12 comments so far...

  1. I'm not overly impressed with that Moose. Or whatever strange animal that is.

  2. Game design doc #12312432: a game where you hunt just the one, incredibly powerful creature around an open world. A dragon, for instance, or King Kong.

  3. Game design doc #12312432: a game where you hunt just the one, incredibly powerful creature around an open world. A dragon, for instance, or King Kong.

    When I think of an incredibly powerful creature in an open World I just can’t help but think of Hulk Hogan in some kind of DIY store (Open World - it does sound like it could be a DIY store or sell baths or something) – obviously this would cause Hulk Hogan some confussion and would lead to him eventually smashing the place up – now that would be a game - make this happen.

  4. Game design doc #12312433: a game where you hunt Hulk Hogan in a DIY store.

    /Kickstarts

  5. Game design doc #12312433: a game where you hunt Hulk Hogan in a DIY store.

    /Kickstarts

    A game in which you hunt Hulk Hogan whilst playing as Paul Hogan? Pure Guinness

  6. I'm not overly impressed with that Moose. Or whatever strange animal that is.

    It's a stag... Did I miss the sarcastic humour in your comment?

  7. Game design doc #12312433: a game where you hunt Hulk Hogan in a DIY store.

    /Kickstarts

    Clearly Hogan would be the boss in this game? Surely you'd have to defeat many Hulkamaniacs to Lvl up, before you take on Hulk Hogan. Only to find you he evolves into the Hulkster after the first initial defeat.

  8. Who thought the QTEs would be a good idea?

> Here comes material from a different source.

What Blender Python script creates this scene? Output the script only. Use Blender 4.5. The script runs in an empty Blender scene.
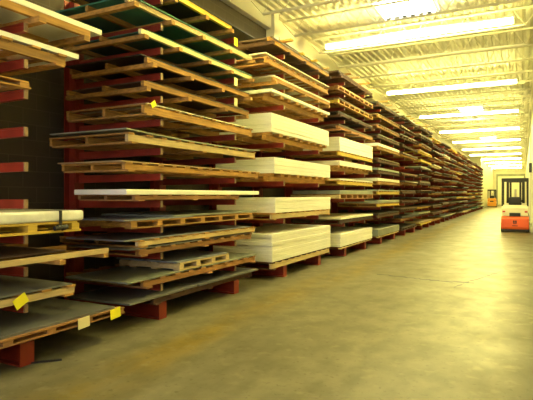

Can we hunt him?

    Seriously the series has a perfectly good combat system so why not just let us kill packs of wolves in our own way rather than press X to win?

  9. Who thought the QTEs would be a good idea? Can we hunt him?

    Seriously the series has a perfectly good combat system so why not just let us kill packs of wolves in our own way rather than press X to win?

    We should send the perfect hunter after him - Hulk Hogan (maybe he is not the stealthiest of hunters, he hardly blends in with that yellow outfit and all the shouting - but he sure if effective)

  10. How is everybody missing how great I am!? Paul Hogan is the ultimate hunter and Hulk Hogan is the ultimate prey.

    A Hogan vs Hogan in the style of spy vs spy would be possibly the greatest thing ever, after a twix that replaces the caramel with a full sized mars bar.

  11. How is everybody missing how great I am!? Paul Hogan is the ultimate hunter and Hulk Hogan is the ultimate prey.

    A Hogan vs Hogan in the style of spy vs spy would be possibly the greatest thing ever, after a twix that replaces the caramel with a full sized mars bar.